* [WORK REQUIRED]: Gather all lines from the material that contain "Python".
###
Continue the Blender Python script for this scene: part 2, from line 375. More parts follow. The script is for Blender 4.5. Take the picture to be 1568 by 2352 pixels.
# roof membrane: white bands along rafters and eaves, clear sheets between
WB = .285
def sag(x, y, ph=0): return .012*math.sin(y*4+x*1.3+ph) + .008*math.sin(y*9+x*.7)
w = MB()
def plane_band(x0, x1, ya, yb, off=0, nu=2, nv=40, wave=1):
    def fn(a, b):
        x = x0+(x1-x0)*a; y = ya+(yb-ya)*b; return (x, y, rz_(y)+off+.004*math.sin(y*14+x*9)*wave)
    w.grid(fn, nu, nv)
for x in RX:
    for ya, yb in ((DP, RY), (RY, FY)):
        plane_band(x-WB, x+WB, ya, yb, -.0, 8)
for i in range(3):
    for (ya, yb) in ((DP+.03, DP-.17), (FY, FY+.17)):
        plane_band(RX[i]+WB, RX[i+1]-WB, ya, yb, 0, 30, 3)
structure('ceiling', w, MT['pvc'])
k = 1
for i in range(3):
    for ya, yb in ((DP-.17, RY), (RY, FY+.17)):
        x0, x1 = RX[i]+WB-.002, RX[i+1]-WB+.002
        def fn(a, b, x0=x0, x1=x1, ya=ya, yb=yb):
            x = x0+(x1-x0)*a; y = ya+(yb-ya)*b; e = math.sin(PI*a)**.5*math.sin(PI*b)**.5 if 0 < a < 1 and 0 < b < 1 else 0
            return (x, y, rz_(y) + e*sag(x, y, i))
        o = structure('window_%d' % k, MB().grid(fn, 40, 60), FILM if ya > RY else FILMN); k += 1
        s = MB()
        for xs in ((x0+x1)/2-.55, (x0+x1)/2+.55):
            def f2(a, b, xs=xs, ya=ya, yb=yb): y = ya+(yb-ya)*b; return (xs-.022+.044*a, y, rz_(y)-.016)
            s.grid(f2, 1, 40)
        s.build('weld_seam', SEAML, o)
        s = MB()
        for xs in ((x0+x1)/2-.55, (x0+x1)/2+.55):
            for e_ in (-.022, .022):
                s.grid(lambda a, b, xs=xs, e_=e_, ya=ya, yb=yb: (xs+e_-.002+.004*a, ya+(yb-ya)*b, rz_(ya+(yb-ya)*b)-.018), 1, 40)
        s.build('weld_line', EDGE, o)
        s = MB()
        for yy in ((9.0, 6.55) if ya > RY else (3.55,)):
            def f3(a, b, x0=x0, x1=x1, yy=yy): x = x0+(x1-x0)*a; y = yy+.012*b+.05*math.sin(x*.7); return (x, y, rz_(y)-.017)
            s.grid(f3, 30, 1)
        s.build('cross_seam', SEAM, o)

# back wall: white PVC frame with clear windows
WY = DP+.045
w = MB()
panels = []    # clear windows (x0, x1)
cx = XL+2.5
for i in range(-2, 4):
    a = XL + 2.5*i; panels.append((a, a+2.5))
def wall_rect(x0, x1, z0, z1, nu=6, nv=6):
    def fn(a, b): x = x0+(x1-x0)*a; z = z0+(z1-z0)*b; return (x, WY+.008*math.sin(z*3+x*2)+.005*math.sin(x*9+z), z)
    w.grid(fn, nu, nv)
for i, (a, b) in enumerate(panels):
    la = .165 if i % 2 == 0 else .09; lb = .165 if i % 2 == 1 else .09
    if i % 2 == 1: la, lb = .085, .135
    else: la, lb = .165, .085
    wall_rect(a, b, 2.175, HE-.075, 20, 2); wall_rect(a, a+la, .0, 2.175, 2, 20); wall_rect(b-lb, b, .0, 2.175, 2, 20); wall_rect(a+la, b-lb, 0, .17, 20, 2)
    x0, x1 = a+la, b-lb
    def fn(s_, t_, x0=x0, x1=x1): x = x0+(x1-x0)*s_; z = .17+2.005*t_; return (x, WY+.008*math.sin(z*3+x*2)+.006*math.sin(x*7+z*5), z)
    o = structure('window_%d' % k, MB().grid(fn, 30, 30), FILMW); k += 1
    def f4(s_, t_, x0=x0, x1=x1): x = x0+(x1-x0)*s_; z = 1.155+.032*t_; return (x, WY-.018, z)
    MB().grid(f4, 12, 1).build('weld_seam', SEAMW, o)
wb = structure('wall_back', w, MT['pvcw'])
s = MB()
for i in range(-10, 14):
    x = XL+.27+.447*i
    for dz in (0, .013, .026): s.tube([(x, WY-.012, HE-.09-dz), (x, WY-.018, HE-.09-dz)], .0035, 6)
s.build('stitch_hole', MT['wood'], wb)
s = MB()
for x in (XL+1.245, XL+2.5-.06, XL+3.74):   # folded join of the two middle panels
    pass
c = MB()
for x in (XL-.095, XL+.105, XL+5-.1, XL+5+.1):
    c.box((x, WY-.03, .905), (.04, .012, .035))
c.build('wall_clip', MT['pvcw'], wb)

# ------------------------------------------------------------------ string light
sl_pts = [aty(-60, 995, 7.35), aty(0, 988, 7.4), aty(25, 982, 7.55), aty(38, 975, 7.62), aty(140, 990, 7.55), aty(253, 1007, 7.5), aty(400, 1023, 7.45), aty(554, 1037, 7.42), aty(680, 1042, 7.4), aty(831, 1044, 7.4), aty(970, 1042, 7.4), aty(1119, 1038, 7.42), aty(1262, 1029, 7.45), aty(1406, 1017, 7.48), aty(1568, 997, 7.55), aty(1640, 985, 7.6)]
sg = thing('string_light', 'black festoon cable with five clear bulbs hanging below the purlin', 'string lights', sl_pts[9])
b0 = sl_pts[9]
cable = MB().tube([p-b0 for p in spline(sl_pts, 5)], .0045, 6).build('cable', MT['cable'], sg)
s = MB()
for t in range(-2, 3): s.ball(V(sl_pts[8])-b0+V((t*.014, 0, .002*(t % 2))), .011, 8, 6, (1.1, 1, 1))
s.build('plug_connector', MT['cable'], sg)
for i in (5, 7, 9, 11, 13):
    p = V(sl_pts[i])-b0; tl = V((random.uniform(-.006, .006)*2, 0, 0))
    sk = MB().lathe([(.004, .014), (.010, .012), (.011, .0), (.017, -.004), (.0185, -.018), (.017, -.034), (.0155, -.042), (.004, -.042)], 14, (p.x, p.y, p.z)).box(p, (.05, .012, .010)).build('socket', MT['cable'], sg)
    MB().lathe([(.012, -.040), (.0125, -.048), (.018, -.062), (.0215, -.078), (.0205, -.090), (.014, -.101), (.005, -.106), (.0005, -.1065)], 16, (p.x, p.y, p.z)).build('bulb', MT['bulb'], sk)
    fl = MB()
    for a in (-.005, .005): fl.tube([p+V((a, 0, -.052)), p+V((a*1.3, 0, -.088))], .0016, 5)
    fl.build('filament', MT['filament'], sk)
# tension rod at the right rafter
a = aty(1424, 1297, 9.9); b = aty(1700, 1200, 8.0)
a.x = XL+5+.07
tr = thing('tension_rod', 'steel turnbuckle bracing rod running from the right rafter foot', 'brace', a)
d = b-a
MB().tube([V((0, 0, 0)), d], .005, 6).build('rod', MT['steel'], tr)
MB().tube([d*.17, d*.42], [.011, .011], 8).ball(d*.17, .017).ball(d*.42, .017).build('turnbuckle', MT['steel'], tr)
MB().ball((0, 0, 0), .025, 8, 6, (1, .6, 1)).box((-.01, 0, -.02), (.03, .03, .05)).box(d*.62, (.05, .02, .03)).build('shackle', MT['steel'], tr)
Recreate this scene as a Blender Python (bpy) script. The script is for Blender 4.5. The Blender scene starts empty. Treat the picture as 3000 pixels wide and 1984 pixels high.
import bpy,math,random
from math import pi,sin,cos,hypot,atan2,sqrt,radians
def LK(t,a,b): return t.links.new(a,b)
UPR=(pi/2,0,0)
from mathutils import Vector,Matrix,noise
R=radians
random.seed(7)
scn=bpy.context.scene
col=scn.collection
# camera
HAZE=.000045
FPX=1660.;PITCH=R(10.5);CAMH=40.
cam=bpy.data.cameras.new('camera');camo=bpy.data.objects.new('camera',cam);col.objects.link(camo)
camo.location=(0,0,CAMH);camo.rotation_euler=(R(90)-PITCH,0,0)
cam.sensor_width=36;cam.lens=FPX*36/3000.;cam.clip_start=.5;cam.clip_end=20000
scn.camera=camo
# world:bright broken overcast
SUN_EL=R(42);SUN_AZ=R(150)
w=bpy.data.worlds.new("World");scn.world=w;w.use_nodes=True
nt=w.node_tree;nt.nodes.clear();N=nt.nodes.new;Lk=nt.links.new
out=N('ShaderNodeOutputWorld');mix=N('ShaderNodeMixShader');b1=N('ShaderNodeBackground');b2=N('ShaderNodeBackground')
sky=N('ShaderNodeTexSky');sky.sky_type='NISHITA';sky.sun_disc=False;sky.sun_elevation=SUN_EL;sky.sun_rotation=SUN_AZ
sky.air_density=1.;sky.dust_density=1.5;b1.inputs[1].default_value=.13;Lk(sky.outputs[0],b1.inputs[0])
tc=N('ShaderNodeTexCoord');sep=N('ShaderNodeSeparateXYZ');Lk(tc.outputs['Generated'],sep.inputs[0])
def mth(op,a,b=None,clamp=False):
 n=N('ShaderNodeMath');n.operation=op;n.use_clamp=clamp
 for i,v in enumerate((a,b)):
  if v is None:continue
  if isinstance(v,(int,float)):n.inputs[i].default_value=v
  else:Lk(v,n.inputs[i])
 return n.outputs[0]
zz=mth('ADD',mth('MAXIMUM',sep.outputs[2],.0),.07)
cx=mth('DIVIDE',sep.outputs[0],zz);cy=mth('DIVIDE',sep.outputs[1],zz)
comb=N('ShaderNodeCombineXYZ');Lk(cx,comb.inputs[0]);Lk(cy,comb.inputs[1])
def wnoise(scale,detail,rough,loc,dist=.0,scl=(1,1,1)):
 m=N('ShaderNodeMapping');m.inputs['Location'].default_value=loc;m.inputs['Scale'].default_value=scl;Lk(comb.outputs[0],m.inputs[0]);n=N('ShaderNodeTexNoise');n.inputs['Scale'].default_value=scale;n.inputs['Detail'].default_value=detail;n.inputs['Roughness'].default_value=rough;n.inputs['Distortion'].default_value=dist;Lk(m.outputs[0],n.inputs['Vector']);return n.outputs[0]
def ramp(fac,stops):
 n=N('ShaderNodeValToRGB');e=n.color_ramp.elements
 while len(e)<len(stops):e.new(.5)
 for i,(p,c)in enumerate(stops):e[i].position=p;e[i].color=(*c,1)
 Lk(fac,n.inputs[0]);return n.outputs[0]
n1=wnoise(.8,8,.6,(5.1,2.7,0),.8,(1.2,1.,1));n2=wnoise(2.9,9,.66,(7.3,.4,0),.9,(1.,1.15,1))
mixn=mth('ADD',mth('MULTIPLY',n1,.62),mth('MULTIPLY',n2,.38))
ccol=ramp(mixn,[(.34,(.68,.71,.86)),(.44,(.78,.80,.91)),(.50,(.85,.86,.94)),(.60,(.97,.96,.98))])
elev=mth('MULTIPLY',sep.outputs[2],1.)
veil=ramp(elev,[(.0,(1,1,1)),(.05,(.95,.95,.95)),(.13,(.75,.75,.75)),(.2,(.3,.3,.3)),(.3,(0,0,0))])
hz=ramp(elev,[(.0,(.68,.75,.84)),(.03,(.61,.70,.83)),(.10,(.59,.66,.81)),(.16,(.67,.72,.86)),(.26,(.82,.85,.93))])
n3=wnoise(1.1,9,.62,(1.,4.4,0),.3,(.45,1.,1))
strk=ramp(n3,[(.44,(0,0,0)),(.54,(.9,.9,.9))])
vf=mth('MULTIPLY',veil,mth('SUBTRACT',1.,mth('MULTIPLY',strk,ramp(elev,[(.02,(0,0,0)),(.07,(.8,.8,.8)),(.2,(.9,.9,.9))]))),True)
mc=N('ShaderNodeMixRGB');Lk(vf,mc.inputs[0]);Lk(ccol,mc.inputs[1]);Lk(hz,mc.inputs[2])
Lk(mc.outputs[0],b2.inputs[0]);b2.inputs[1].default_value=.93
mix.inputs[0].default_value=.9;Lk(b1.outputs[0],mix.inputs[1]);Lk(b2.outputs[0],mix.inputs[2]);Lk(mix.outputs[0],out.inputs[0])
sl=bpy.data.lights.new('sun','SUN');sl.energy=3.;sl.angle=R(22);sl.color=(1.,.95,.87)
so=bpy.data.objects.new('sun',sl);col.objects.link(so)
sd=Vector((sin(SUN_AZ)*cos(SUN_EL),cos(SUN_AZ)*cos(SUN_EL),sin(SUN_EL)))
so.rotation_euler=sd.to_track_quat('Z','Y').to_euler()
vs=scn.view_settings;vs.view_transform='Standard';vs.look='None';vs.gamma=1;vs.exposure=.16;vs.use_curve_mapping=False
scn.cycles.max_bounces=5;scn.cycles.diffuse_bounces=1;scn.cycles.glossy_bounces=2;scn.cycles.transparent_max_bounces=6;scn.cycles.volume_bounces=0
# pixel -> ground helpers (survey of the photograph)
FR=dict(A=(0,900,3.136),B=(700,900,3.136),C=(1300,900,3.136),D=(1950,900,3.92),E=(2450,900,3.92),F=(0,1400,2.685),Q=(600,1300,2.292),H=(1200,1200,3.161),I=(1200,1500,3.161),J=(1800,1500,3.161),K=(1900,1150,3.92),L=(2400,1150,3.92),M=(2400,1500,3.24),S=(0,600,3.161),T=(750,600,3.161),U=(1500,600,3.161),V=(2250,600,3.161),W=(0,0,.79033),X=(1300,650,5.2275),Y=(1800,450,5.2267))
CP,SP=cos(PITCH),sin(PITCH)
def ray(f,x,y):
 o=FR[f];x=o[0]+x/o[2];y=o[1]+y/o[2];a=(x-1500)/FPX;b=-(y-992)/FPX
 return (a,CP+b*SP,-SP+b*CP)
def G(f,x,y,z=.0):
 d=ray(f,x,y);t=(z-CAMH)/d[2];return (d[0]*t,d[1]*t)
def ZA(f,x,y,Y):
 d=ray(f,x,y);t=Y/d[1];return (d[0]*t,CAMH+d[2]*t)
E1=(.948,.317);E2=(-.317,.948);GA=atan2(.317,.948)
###
* [RESULT BELOW]:
Continue the Blender Python script for this scene: part 2, from line 375. More parts follow. The script is for Blender 4.5. Take the picture to be 1568 by 2352 pixels.
Recreate this scene as a Blender Python (bpy) script. The script is for Blender 4.5. The Blender scene starts empty. Treat the picture as 3000 pixels wide and 1984 pixels high.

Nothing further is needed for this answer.